The Ludlow cafe in the late 1940s. The freestanding lettering at the front and the LUDLOW CAFE sign survived into the 1990s.
Out in the Mojave desert, on the side of Route 66, the Ludlow Cafe was once a welcome stop to travellers across California. But, over the last ten years, I’ve watched the building that once housed the cafe become ever more dilapidated until, one day, it was gone.
Not to be confused with the A-frame Ludlow Cafe further west and that, thanks to its position at the top of the off ramp for junction 50 of Interstate 40, still thrives, this Ludlow Cafe was a plain box-like building beside the canopied gas station and was built of lumber salvaged from the Tonopah & Tidewater Railroad (the same place from where Mother Preston ‘borrowed’ timber!). Run for over twenty years by Earl and Lillian Warnix, it was sold in the 1960s to Laurel and Cameron Friend who owned other properties on the east side of Ludlow, including the next door 76 gas station.

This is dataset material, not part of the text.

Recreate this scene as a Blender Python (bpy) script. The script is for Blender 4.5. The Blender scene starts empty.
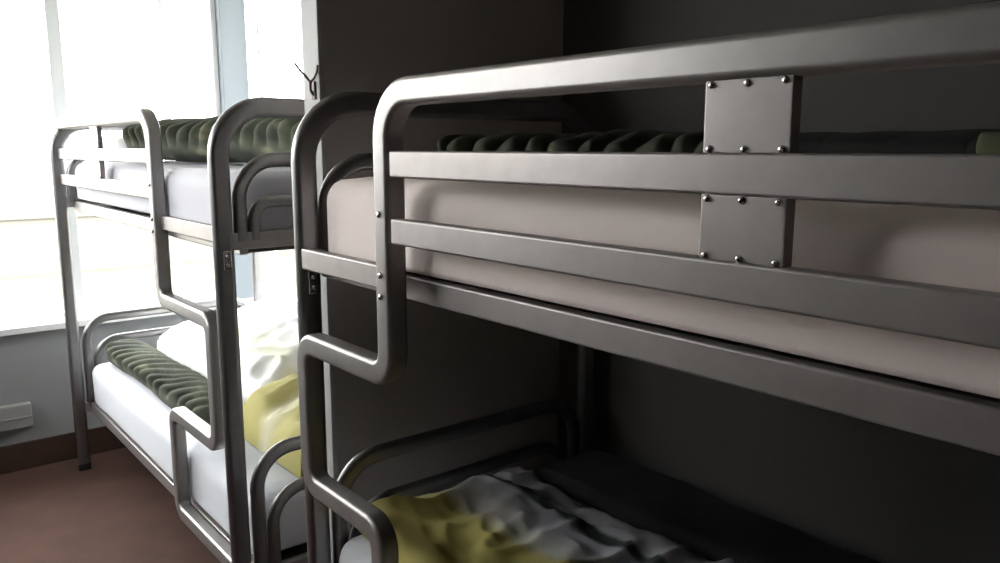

Versions of this wanted ad would run regularly in the San Bernardino County Sun for almost 20 years
It was clearly always difficult to get good staff – and then to get them to stay in the middle of nowhere – and, from 1948 an advertisement ran in the classifieds section of the San Bernardino County Sun asking for women staff. That ad would run several times a year for the next twenty years (although, by 1956, the cafe had apparently got a telephone – perhaps they weren’t willing to give the number out to prospective employees before, although as it was Ludlow 3, any waitress keen enough could have made an educated guess).

The Ludlow Cafe in 2007, boarded up and the signage gone, but still in reasonable shape.
The Friends moved in 1975 and it’s likely that the cafe closed then. For some years it retained its streamlined lettering and, in 1990, when Troy Paiva (a man responsible for so many of the trips I have made in the last few years) used it for one of his ‘light painting’ photographs, the cafe was still open to the elements, the glass gone from the windows, but the counter still in place. If you look at the ‘1959 Cadillac on Route 66‘ channel on Youtube, you will find (among many of Anthony Reichardt’s other wonderful films) a video from August 1992, by which time the cafe was boarded up. When I first saw the cafe fifteen years later in 2007, the freestanding lettering and the cafe sign were long gone, but the building was still in reasonable shape.

This was October 2008, probably not long after its first fire.
That all changed when I passed by a year later. Winter in the Mojave is cold at nights and apparently transients sheltering in the building had lost control of a fire. I hope that was the case. If the cafe had to burn, then better it was because it was giving shelter and comfort, if in reduced circumstances, as it had all its working life than because it was the victim of kids with too much time on their hands or a casual arsonist.

2010, the fire still evident, and the boarding falling away.
The gutted building was eventually boarded up again in a somewhat half-hearted way, but, by the last time I saw the Ludlow Cafe in 2014, the building was an open, dead-eyed shell.
And then the next year it was gone, another fire, one which, this time, had reduced it to a pile of rubble and charred wood.

Spring 2014, the last time I would see the Ludlow Cafe. It was open wide and graffiti artists had found it by now. A year later ti
That was the Ludlow Cafe. As far as I’m aware, only a handful of photos – or possibly just one – exist of it when it was a working, busy cafe. Sadly, there are many more thousands that, like mine, record its slow death in the desert.